Stevens’ credentials help current and potential clients appreciate the benefit of doing business with someone who has industry knowledge about what treatments are effective and environmentally friendly, he points out.

“A lot of the time, they have no idea,” Stevens points out. “Because it’s been done a certain way – possibly incorrectly for a long time – a lot of homeowners think that’s the right way to do it, which is not the case. We bring to them so many more up-to-date techniques that are the right way of doing things. We communicate those things to the customer to tell them why we’re doing them when we’re doing them.”

The same holds true for irrigation.

“A lot of folks are overwatering and a lot of the time irrigation systems were installed into homes when they were brand new and the landscaping has matured. A lot of the shrubs don’t need watering. A lot of the established azalea bushes and camellia shrubs don’t need the same amount of water that a lawn does, so you have outdated irrigation systems,” Stevens says.

“We try to educate our customers that if we re-position heads and focus zones, they could water your lawn significantly more in comparison to their established shrubs. For the most part, homeowners appreciate knowing that.”

Cleanups and fix-ups

There is no down time during the year for the crews of Great Lawns of Georgetown. The company is busy in the fall with property cleanups, overseeding and mulching. Spring brings spring cleanups caused mostly by the shedding of the live oak trees.

Stevens says it’s also apparent to him and Pavao that there had been poor landscape planning during the construction boom.

“I imagine a lot of contractors were racing to get these houses up and just throwing in the landscaping; we’re seeing the results of that.

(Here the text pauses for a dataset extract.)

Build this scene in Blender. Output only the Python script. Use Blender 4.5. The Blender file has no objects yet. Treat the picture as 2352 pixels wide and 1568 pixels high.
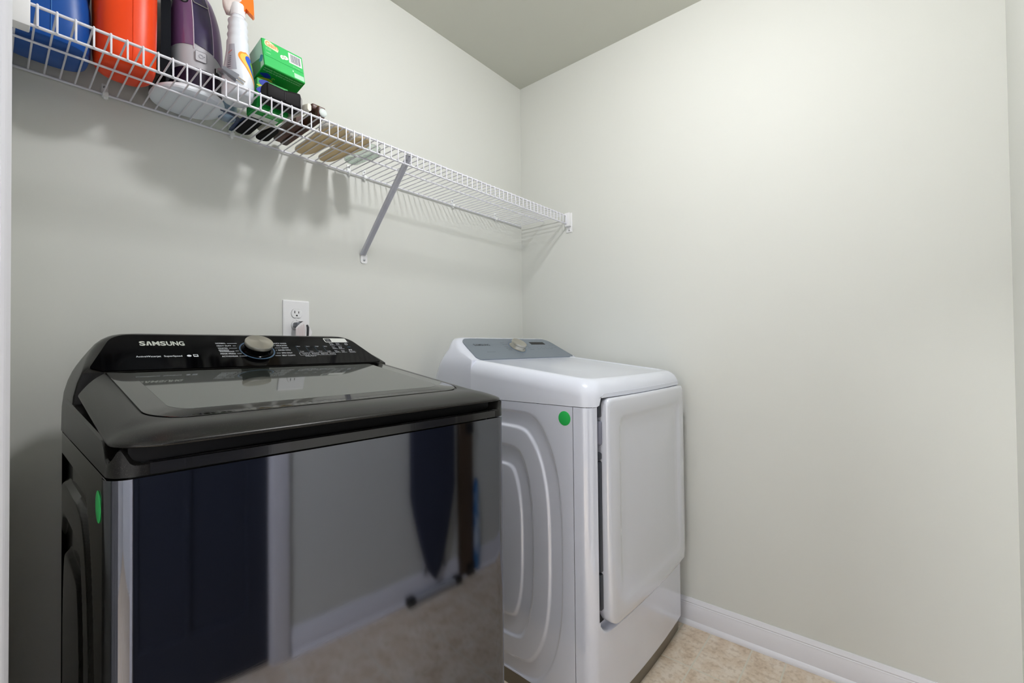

There are homes in some subdivisions surrounded by very poorly-tended irrigation systems that are washing palmetto palms and lawns and some shrubs, so they’re drowning one thing and under-watering the other thing,” he says.

“A lot of thought was omitted because you have some shrubs that don’t like as much sunlight and some that need sunlight. Convincing the homeowner that this is an issue and these are the consequences is another thing.”

Stevens says he and Pavao are constantly looking to be creative and expand the business. That’s why he obtained arborist certification through the International Society of Arboriculture.

“Someone may have a tree that’s not looking well and the tree company shows up and says let’s just cut it down as opposed to an arborist showing up and seeing what the problem is and trying to fix it with corrective pruning instead of just cutting it down,” says Stevens.

Great Lawns of Georgetown deals exclusively with Husqvarna for its lawn maintenance equipment, which includes six zero-turn lawn mowers, enough weed-eaters and blowers for the entire crew, six heavy-duty hedge trimmers, edgers and chain saws.

The Husqvarna dealer enables Great Lawns of Georgetown to operate in part on credit, allowing the company to keep its cash flow going even. It also performs major repairs on the company’s equipment and is generous is providing loaner equipment, Pavao says.Great Lawns of Georgetown performs its own minor and routine maintenance on the equipment.

Being a young company, it’s essential that Great Lawns of Georgetown continually engages in marketing efforts. The most successful to date has been Angie’s List. The vehicle signage has also been a marketing hit.

“You would not believe how many people have called us and said they saw our vehicle drive by and asked us to come to their yard and do an estimate,” Pavao says.